Hyundai Motor has been facing an all-out strike of its unionised workforce in South Korea after failing to reach a wage agreement, holding back the production of thousands of models destined for global export.
The strikes, the first all-out industrial action Hyundai has faced in its home country since 2004, have been taking place in phases across its plants in Ulsan (pictured, with adjoining export terminal), Jeonju and Asan, which collectively produce around 40% of the brand’s global output. Monday September 25th saw production stoppages throughout the day and night, with six-hour strikes planned for the rest of the week.
Kia, which is also owned by the Hyundai Motor Group, is also set to face partial work stoppages during a similar period as union workers dispute lower wages.
The latest stoppages at Hyundai will come on top of around 100,000 units of lost production over the summer, according to the company, contributing to a decline export volume from South Korea. Through August this year, Hyundai exports from South Korea to global destinations have declined by nearly 18% to 641,416 units, according to the company.
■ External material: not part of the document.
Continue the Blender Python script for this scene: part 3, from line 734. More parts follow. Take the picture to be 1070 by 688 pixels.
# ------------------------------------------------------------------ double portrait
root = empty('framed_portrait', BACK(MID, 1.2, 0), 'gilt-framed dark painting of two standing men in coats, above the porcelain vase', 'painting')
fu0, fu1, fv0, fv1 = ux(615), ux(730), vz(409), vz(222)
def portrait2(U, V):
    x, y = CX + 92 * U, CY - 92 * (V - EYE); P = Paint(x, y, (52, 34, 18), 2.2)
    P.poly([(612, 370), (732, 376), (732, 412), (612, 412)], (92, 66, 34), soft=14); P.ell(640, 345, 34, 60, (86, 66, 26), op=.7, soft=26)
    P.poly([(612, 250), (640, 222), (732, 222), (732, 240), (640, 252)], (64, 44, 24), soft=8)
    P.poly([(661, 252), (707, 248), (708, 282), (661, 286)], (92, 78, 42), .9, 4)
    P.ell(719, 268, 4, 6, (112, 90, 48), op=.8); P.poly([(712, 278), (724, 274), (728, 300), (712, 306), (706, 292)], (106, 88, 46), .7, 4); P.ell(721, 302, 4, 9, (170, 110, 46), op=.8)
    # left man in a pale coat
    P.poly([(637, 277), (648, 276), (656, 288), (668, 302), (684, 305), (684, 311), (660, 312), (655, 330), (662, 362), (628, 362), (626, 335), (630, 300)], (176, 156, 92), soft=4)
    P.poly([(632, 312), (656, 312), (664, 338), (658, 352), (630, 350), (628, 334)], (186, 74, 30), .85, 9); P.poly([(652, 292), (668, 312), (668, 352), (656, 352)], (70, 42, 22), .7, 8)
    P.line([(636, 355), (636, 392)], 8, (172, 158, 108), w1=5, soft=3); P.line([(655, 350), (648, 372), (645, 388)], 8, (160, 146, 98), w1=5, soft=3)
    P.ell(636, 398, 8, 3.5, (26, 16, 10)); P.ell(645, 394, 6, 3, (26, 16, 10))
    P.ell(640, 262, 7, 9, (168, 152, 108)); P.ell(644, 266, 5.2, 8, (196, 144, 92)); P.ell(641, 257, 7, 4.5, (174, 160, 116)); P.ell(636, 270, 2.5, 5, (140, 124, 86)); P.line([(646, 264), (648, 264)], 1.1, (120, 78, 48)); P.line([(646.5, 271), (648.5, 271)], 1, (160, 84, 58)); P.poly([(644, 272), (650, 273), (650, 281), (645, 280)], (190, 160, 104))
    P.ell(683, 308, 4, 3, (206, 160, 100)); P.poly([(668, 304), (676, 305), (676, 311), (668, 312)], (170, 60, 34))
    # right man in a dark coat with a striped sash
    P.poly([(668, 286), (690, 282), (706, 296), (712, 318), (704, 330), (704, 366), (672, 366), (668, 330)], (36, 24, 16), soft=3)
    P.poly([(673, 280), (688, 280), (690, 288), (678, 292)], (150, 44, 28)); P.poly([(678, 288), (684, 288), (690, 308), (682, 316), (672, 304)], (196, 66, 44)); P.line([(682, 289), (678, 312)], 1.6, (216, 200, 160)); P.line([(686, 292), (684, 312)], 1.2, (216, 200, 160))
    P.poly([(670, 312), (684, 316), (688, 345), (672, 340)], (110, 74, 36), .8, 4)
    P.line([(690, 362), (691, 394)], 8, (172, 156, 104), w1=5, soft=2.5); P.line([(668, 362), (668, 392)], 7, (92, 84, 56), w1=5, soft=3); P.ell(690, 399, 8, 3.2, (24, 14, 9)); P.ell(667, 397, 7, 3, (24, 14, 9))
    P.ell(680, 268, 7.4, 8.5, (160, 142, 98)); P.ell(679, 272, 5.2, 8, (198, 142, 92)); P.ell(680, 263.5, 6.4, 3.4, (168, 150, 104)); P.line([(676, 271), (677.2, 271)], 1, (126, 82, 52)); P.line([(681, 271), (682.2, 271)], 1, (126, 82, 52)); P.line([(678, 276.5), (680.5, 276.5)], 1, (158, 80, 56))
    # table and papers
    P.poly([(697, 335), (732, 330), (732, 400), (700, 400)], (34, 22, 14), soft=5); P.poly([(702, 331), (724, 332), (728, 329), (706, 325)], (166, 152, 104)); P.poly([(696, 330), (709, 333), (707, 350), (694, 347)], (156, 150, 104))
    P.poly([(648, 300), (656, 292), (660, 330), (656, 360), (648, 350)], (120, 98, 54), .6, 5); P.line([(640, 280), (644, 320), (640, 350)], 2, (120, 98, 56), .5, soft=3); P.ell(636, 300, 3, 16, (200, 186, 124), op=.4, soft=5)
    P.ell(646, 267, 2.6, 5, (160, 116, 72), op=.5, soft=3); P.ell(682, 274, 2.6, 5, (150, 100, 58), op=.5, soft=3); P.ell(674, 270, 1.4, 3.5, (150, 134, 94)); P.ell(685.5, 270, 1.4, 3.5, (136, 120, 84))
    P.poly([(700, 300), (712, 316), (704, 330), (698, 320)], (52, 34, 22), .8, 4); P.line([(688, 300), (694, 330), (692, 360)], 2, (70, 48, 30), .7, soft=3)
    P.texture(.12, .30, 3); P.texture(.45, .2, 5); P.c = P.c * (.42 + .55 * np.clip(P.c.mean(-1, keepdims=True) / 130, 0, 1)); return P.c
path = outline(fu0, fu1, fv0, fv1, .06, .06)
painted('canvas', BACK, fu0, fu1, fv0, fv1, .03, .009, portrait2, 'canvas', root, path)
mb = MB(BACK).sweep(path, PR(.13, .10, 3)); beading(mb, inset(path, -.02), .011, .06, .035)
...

That drop is despite a pickup in demand for certain South Korea-built models in the US, which accounts for around one-third of the carmaker’s exports. The US market continues to shift towards SUVs and crossovers, mostly at the expense of the sedans that Hyundai mostly builds at its plant in Montgomery, Alabama. The South Korea-built Hyundai Tucson SUV, for example, has seen sales rise by nearly 75% in the US this year, even as sales of domestically built Sonata and Elentra decline.
Sales of the Sante Fe SUV, which is now mostly built for the US market between Kia’s factory in West Point, Georgia and also since this past summer in Montgomery, has also seen double-digit increases.
Should the strike persist, Hyundai could see constraints on finished vehicle inventory, with the risk of lost sales. In the US, where Hyundai and Kia have traditionally carried higher levels of inventories, suppliers are already relatively low, especially for the Hyundai brand. According to the Automotive News Data Center, Hyundai had around 47 days of inventory for trucks and SUVs, and 49 days for cars as of September 1st, while Kia had around 56 days for cars and 57 days for trucks. That compares to a current industry level of 61 days for cars and 62 days for trucks.
The carmakers could also see further constraints in delivery to other strong export markets, including Middle East and Asia Pacific.
Hyundai has so far not confirmed the extent to which the strikes might limit its global supply of vehicles.
It has also not confirmed how long the strike might last before production of kits and components in South Korea could slow or disrupt assembly at its global plants.
Hyundai and Kia together have been affected by strikes almost every year except four during the past 30 years. These factors, together with rising costs and appreciating currency, are among the reasons that the carmakers have aggressively expanded global production over the past 5-10 years.
General Motors’ South Korea unit had also faced consistent strikes in recent years. Analysts have suggested that it is among the reasons why the carmaker has shifted more small car production from South Korea to India, and moved some production from the country to other markets, such as Europe.